After a Russian anti-corruption campaigner appeared to have been sprayed green in a bizarre attack, Kelly Grovier looks at how a colour can be a show of defiance.
If lust is red, sadness is blue, and cowardice is yellow, what colour defines defiance? An arresting image that emerged this week promises to add a new hue to the symbolic colour-wheel that spins inside us. The Russian opposition leader Alexei Navalny posted a video message on his website after he was allegedly attacked on the streets of the Siberian city Barnaul.


Navalny’s face was splattered with a vibrant green liquid, staining his complexion, in a spiteful act that many believe was intended to intimidate the harsh critic of Putin’s government. Far from silencing its target, however, the vindictive dousing that has temporarily transformed Navalny’s countenance into something strange and striking (the verdant blotching is expected to last a few days before fading) has only emboldened him.

Surrounded by supporters, the politician resolved to document his transitory disfigurement by taking a defiant selfie and circulating it on Facebook and Twitter as a show of resilience. In doing so, Navalny has, intentionally or not, adopted an ancient cultural disguise – one that channels the power of a tradition of green-skinned deities dating back to both the Egyptian underworld and the iconography of Medieval architecture.

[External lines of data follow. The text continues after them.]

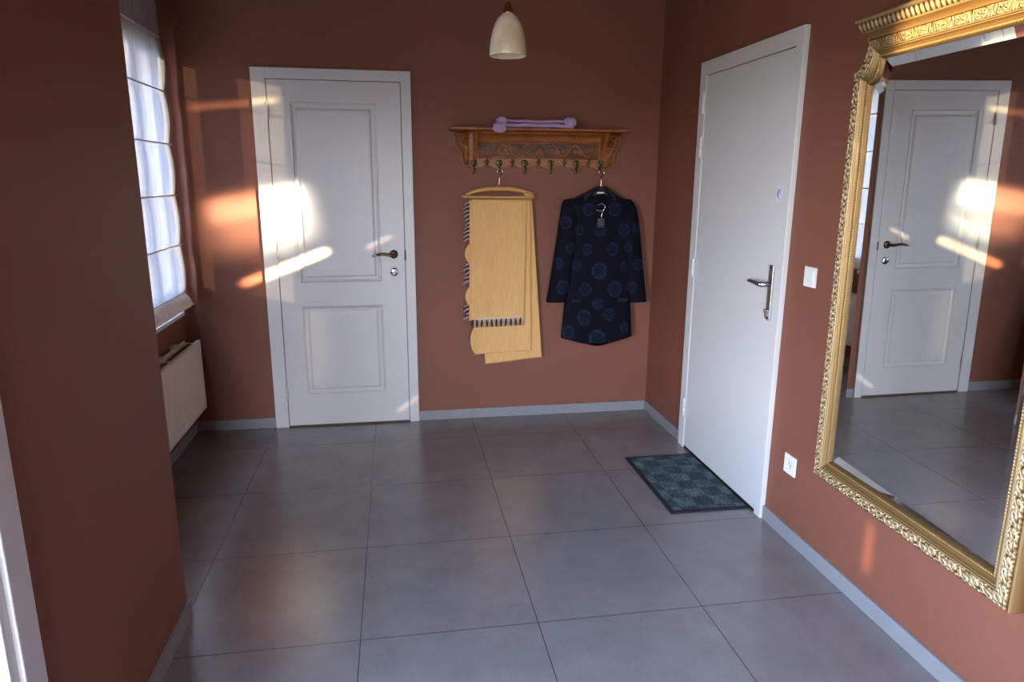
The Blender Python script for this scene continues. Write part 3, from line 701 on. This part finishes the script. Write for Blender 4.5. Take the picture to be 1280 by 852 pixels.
def loft(rings, nseg=120, power=2.6, folds=.003, seed=0):
    """rings: (cx, cy, cz, half width, half depth, tilt of the ring)"""
    bm = bmesh.new(); R = []
    for (cx, cy, cz, w, dd, tilt) in rings:
        ring = []
        for k in range(nseg):
            a = 2*PI*k/nseg; c, s_ = math.cos(a), math.sin(a)
            px = math.copysign(abs(c)**(2/power), c)*w; py = math.copysign(abs(s_)**(2/power), s_)*dd
            py += (math.sin(px*38+seed+cz*2)*.6+mnoise.noise((px*9+seed, cz*4, s_ > 0)))*folds*min(1, dd/.03)
            ring.append(bm.verts.new((cx+px, cy+py, cz+tilt*px)))
        R.append(ring)
    for i in range(len(R)-1):
        for k in range(nseg): bm.faces.new((R[i][k], R[i][(k+1) % nseg], R[i+1][(k+1) % nseg], R[i+1][k]))
    bm.faces.new(R[0][::-1]); bm.faces.new(R[-1]); bmesh.ops.recalc_face_normals(bm, faces=bm.faces[:])
    return bm
# body from collar to hem: photo rows (y in zoom px, left x, right x)
rows_ = [(72, 275, 335), (80, 250, 350), (92, 222, 375), (104, 190, 400), (116, 165, 425), (130, 150, 440), (160, 150, 448), (220, 160, 440), (320, 158, 438), (430, 150, 436), (530, 142, 438), (590, 136, 440), (680, 127, 444), (745, 119, 446)]
rg = []
NB = 130
for i in range(NB+1):
    yy = 72+(745-72)*i/NB; l = lerp(yy, [(r[0], r[1]) for r in rows_]); rgt = lerp(yy, [(r[0], r[2]) for r in rows_])
    xl, zl = on_y(*Z3(l, yy), YF+.02); xr, zr = on_y(*Z3(rgt, yy), YF+.02)
    rg.append(((xl+xr)/2, YJ, (zl+zr)/2, (xr-xl)/2, min(.034, .010+(yy-72)*.0004), 0))
b = loft(rg, 150, 3.0, .004, 1.3)
# pointed hem: lower verts drop toward the middle with a small vent
zmin = rg[-1][2]; cxm = rg[-1][0]; hw = rg[-1][3]
for v in b.verts:
    if v.co.z < zmin+.12:
        t = 1-(v.co.z-zmin)/.12; u2 = abs(v.co.x-cxm)/hw
        drop = .058*(1-u2)**.9; drop -= .016*math.exp(-((v.co.x-cxm+.004)/.006)**2)
        v.co.z -= drop*max(0, t)
bdy = lp(obj('jacket_body', b, 'navy', jk, True)); add_motif(bdy, Vector((0, 0, 0)))
bdy.data.update()
def sleeve(ptsL, seed):
    rg = []
    n = 90
    for i in range(n+1):
        t = i/n; yy = ptsL[0][0]+(ptsL[-1][0]-ptsL[0][0])*t
        l = lerp(yy, [(r[0], r[1]) for r in ptsL]); r2 = lerp(yy, [(r[0], r[2]) for r in ptsL])
        xl, zl = on_y(*Z3(l, yy), YF+.02); xr, zr = on_y(*Z3(r2, yy), YF+.02)
        rg.append(((xl+xr)/2, YJ-.004-.006*t, (zl+zr)/2, (xr-xl)/2, .012+.022*min(1, t*5), 0))
    return loft(rg, 80, 2.4, .003, seed)
o = lp(obj('sleeve', sleeve([(106, 150, 200), (112, 132, 205), (122, 126, 210), (140, 122, 208), (200, 112, 200), (300, 98, 190), (400, 82, 172), (500, 66, 158), (583, 50, 134)], 2), 'navy', jk, True)); add_motif(o, Vector((0, 0, 0)))
o = lp(obj('sleeve', sleeve([(108, 398, 440), (120, 400, 456), (140, 402, 466), (170, 405, 474), (230, 408, 482), (300, 412, 489), (400, 418, 497), (500, 426, 506), (582, 432, 513)], 5), 'navy', jk, True)); add_motif(o, Vector((0, 0, 0)))
b = bmesh.new(); s = smooth([P(*Z3(225, 112), YF+.012), P(*Z3(245, 84), YF+.010), P(*Z3(275, 62), YF+.022), P(*Z3(300, 57), YJ+.02), P(*Z3(330, 62), YF+.022), P(*Z3(352, 84), YF+.010), P(*Z3(368, 112), YF+.012)])
tube(b, s, [.7]+[1.1]*(len(s)-2)+[.7], 12, flat=(.011, .008)); lp(obj('collar', b, 'navy_plain', jk, True))
lb = bdy
for x0_, x1_, yv in ((163, 205, 577), (378, 425, 572)):
    b = bmesh.new(); a, c = P(*Z3(x0_, yv), YF+.004), P(*Z3(x1_, yv-6), YF+.004); box(b, a[0], c[0], a[1]-.004, a[1]+.006, a[2]-.010, a[2]+.010); sub(obj('pocket_flap', b, 'navy_plain', jk, bevel=.003), bdy)
# small chrome hanger hook and tag showing in the neckline
ih = thing('tag_hook', 'small bright metal hook with a dark tag at the neck of the navy jacket', 'hook', (1.23, YF, 1.36))
YK = YF-.009
s = smooth([P(*Z3(x, y), YK) for x, y in ((280, 156), (290, 160), (306, 160), (318, 150), (319, 138), (308, 129), (294, 130), (284, 138))], 4)
b = tube(bmesh.new(), s, .0019, 8); s = smooth([P(*Z3(x, y), YK) for x, y in ((316, 152), (308, 168), (303, 182), (304, 196))], 4); tube(b, s, .0019, 8)
lp(obj('metal_hook', b, 'wire', ih, True))
b = bmesh.new(); a, c = P(*Z3(286, 196), YK), P(*Z3(316, 238), YK); box(b, a[0], c[0], YK-.001, YK+.003, c[2], a[2]); tg = lp(obj('tag', b, 'black_plastic', ih, bevel=.001))
b = bmesh.new()
for k, w in ((204, 22), (213, 18), (222, 24), (231, 14)): tube(b, [P(*Z3(290, k), YK-.002), P(*Z3(290+w, k), YK-.002)], .0006, 6)
sub(obj('tag_print', b, 'wire', ih), tg)

# ------------------------------------------------------------------ door mat
dm_ = thing('door_mat', 'dark grey-green mottled door mat in front of the flush white door', 'doormat', (1.405, 3.1, 0))
X0, X1, Y0, Y1 = 1.213, 1.608, 2.768, 3.431
b = bmesh.new(); n = 60
rows = [[(X0+.018+(X1-X0-.036)*j/36, Y0+.018+(Y1-Y0-.036)*i/n, .0085+.0012*mnoise.noise((j*.7, i*.7, 2))) for j in range(37)] for i in range(n+1)]
grid(b, rows); lp(obj('pile', b, 'mat', dm_, True))
b = bmesh.new(); box(b, X0, X1, Y0, Y0+.02, 0.0005, .007); box(b, X0, X1, Y1-.02, Y1, 0.0005, .007); box(b, X0, X0+.02, Y0+.02, Y1-.02, 0.0005, .007); box(b, X1-.02, X1, Y0+.02, Y1-.02, 0.0005, .007); box(b, X0+.02, X1-.02, Y0+.02, Y1-.02, .0005, .005)
lp(obj('rubber_border', b, 'rubber', dm_))

# ------------------------------------------------------------------ switch and socket
sw_ = thing('light_switch', 'white rocker light switch on the wall beside the gilt mirror', 'switch', (W, 2.499, 1.128))
obj('switch_plate', BX(-.008, 0, -.040, .040, -.040, .040), 'white_plastic', sw_, bevel=.003)
b = bmesh.new(); v = [b.verts.new(p) for p in ((-.009, -.025, .027), (-.009, .025, .027), (-.013, .025, -.013), (-.013, -.025, -.013), (-.005, -.025, .028), (-.005, .025, .028), (-.005, .025, -.014), (-.005, -.025, -.014))]
for f in ((0, 1, 2, 3), (0, 4, 5, 1), (3, 2, 6, 7), (0, 3, 7, 4), (1, 5, 6, 2)): b.faces.new([v[i] for i in f])
bmesh.ops.recalc_face_normals(b, faces=b.faces[:])
obj('rocker', b, 'white_plastic', sw_)
obj('label_strip', BX(-.010, -.007, -.025, .025, -.028, -.0165), 'white_plastic', sw_, bevel=.001)
so = thing('wall_socket', 'white power socket low on the wall below the light switch', 'socket', (W, 2.505, .330))
b = bmesh.new()
grid_pts = []
obj('socket_plate', BX(-.008, 0, -.042, .042, -.042, .042), 'white_plastic', so, bevel=.003)
b = lathe(bmesh.new(), [(.024, -.009), (.022, -.0105), (.0195, -.0105), (.0185, -.0085), (0, -.0083)], (0, 0, 0), 'x', 32, False); obj('socket_well', b, 'white_plastic', so, True)
b = bmesh.new()
for s_ in (-1, 1): lathe(b, [(0, -.0092), (.0026, -.0092), (.0026, -.008)], (0, s_*.0095, -.002), 'x', 12, False)
obj('pin_holes', b, 'dark', so)
b = lathe(bmesh.new(), [(0, -.014), (.0022, -.013), (.0024, -.008)], (0, 0, .010), 'x', 12, False); obj('earth_pin', b, 'steel', so)

# ------------------------------------------------------------------ gilt mirror
MX, MY = 1.561, 1.805
mr = thing('wall_mirror', 'tall wall mirror in an ornate gold frame with scooped upper corners', 'mirror', (MX, MY, 1.15))
# local axes: x toward wall, y along wall, z up; slight lean and turn as it hangs
nrm = Vector((-1, .0163, -.0093)).normalized()
ax_y = Vector((0, 1, 0)); ax_y = (ax_y-nrm*ax_y.dot(nrm)).normalized(); ax_z = (-nrm).cross(ax_y)
mr.rotation_mode = 'QUATERNION'; mr.rotation_quaternion = Matrix((-nrm, ax_y, ax_z)).transposed().to_quaternion()
def outline(hw, zb, zt, rx, rz):
    """corner list, starting bottom far side, with scooped upper corners; 2-D (y, z) relative to the empty"""
    segs = []
    A = [(hw, zb), (hw, zt-rz)]
    arcL = [(hw-rx*math.sin(a), zt-rz*math.cos(a)) for a in [PI/2*k/10 for k in range(11)]]
    T = [(hw-rx, zt), (-hw+rx, zt)]
    arcR = [(-hw+rx-0+(-1)*0-0*a, 0) for a in []]
    arcR = [(-x, z) for x, z in arcL[::-1]]
    Bm = [(-hw, zt-rz), (-hw, zb)]
    C = [(-hw, zb), (hw, zb)]
    return [A, arcL, T, arcR, Bm, C]
OUT = outline(.447, .405-1.15, 1.948-1.15, .062, .088)
INN = outline(.371, .487-1.15, 1.879-1.15, .046, .076)
def resample(seg, n):
    P2 = [Vector((a, b_)) for a, b_ in seg]; L = [0]
    for a, b_ in zip(P2, P2[1:]): L.append(L[-1]+(b_-a).length)
    out = []
    for k in range(n+1):
        d = L[-1]*k/n; i = 0
        while i < len(L)-2 and L[i+1] < d: i += 1
        t = (d-L[i])/max(1e-9, L[i+1]-L[i]); out.append(P2[i].lerp(P2[i+1], t))
    return out, L[-1]
STEP = .0026
path_o, path_i, S = [], [], []; s0 = 0
for so_, si_ in zip(OUT, INN):
    _, L = resample(so_, 1); n = max(8, round(L/STEP))
    a, L = resample(so_, n); c, L2_ = resample(si_, n)
    e = 0 if so_ is OUT[-1] else -1
    for k in range(n if True else n+1):
        path_o.append(a[k]); path_i.append(c[k]); S.append(s0+L*k/n)
    s0 += L
TOT = s0
def relief_band(u, v, unit=.042):
    """running foliate scroll; u along, v 0..1 across; returns 0..1"""
    i = math.floor(u/unit); f = (u/unit-i)*2-1; sgn = 1 if i % 2 else -1
    x, y = f*1.05, (v*2-1)*sgn
    r = math.hypot(x*.95, y-.10); a = math.atan2(y-.10, x)
    spir = math.cos(a+r*9.5-.6)                        # rolled volute filling the unit
    if r < .80: h = .5+.5*spir
    else: h = .5+.5*math.cos(a*9+r*3)                   # ribs of the acanthus leaf between volutes
    h = max(h**.8, math.exp(-((r-.16)/.09)**2), .9*math.exp(-((r-.78)/.08)**2))
    return max(0, min(1, h))
def palm_band(u, v, unit=.074):
    """rosettes in rings with leaf sprays between them"""
    f = (u/unit-math.floor(u/unit))*2-1; x, y = f*unit/2, (v-.55)*.040
    r = math.hypot(x, y*1.05)/.0185
    a = math.atan2(y, x)
    if r < 1.18: return max(math.exp(-((r-.95)/.13)**2), (.25+.75*(.5+.5*math.cos(a*6+1.5)))*(r < .78)*(1 if r > .12 else .9))
    xx = abs(f)-1
    return max(0, .5+.5*math.cos((abs(x)-unit/2)*700+y*60))*.9
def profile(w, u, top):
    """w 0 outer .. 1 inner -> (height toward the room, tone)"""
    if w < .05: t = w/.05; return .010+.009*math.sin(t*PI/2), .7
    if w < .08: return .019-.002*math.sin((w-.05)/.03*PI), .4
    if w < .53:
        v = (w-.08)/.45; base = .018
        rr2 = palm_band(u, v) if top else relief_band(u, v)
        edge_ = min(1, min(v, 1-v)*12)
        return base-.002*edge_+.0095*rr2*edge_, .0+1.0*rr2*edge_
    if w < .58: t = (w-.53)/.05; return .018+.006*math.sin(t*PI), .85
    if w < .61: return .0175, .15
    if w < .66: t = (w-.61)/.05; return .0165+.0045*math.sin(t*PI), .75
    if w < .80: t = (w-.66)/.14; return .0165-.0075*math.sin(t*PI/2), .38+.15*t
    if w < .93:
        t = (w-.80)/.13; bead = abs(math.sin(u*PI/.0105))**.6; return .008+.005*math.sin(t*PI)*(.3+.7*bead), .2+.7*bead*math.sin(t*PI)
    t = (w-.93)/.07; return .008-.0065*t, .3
ws = sorted({0, .02, .05, .08, *[round(.08+.45*k/26, 4) for k in range(27)], .5425, .555, .5675, .58, .595, .61, .6225, .635, .6475, .66, .69, .73, .77, .80, .82, .84, .865, .89, .91, .93, 1.0})
bm = bmesh.new(); tones = []; cols = []
topa = sum(resample(s_, 1)[1] for s_ in OUT[:1]); 
Llen = [resample(s_, 1)[1] for s_ in OUT]
t0_, t1_ = sum(Llen[:2]), sum(Llen[:3])
cen = (t0_+t1_)/2
for po, pi_, s_ in zip(path_o, path_i, S):
    col = []
    top_ = t0_ <= s_ <= t1_; uu = s_-cen+.031
    back = [(.040, .2), ]
    col.append(bm.verts.new((.044, po.x, po.y))); tones.append(.25)
    for w in ws:
        p = po.lerp(pi_, w); h_, tn = profile(w, uu, top_)
        col.append(bm.verts.new((-h_-.004, p.x, p.y))); tones.append(tn)
    col.append(bm.verts.new((.006, pi_.x, pi_.y))); tones.append(.1)
    cols.append(col)
n = len(cols)
for i in range(n):
    a, c = cols[i], cols[(i+1) % n]
    for k in range(len(a)-1): bm.faces.new((a[k], c[k], c[k+1], a[k+1]))
bmesh.ops.recalc_face_normals(bm, faces=bm.faces[:])
fr_ = obj('gilt_frame', bm, 'gilt', mr, True)
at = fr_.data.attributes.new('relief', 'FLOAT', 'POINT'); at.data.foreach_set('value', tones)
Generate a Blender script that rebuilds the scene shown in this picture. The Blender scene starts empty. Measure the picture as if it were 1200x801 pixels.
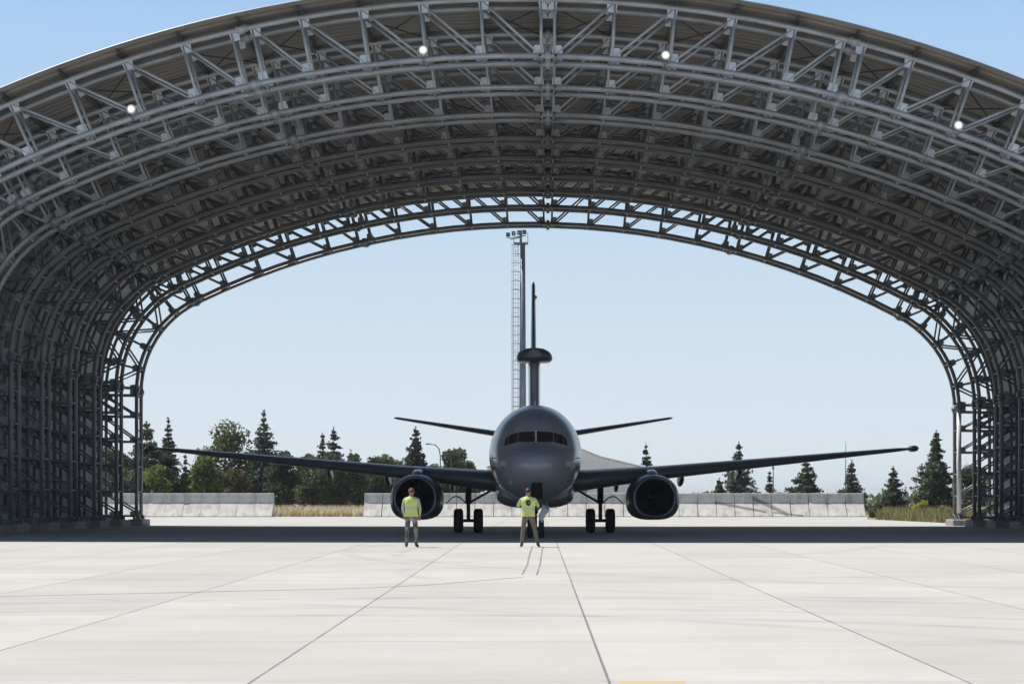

Typically depicted with a lush green face, Osiris, the Egyptian god of regeneration, resurrection and the afterlife, was intimately associated with the rebirth of spring each year. That Navalny was assaulted on Monday, 20 March – the precise date of 2017’s vernal equinox in the Northern Hemisphere, marking the start of spring – adds a further layer of curious coincidence to his supposed reincarnation as an ever-verdant and irrepressible political force.

Paralleling Osiris’s grassy complexion in western art – and deepening the symbolic resonances of Navalny’s accidental recasting – is the proliferation across European architecture since at least 400 AD of the so-called ‘Green Man’: a face fashioned from leafy limbs and verdurous vines exhaled through the mouth, carved or sculpted (sometimes surreptitiously) as decoration in secular and religious structures alike. Some mystery surrounds the precise motivation for secreting these unorthodox motifs in predominantly Christian contexts, such as Norwich Cathedral.

It seems likely that such emblems, which flouted Christian iconographic conventions, sought to unify into a single potent symbol both pagan and pious beliefs in rebirth and miraculous fertility. His cheeks bloated, belching life, the Green Man is an archetype of audacity in the face of winter’s deathly dominion – one that, echoing down the centuries, intensifies the impact of this week’s insolent and subversive selfie from Siberia. For the moment at least, defiance has found its colour: cheeky green.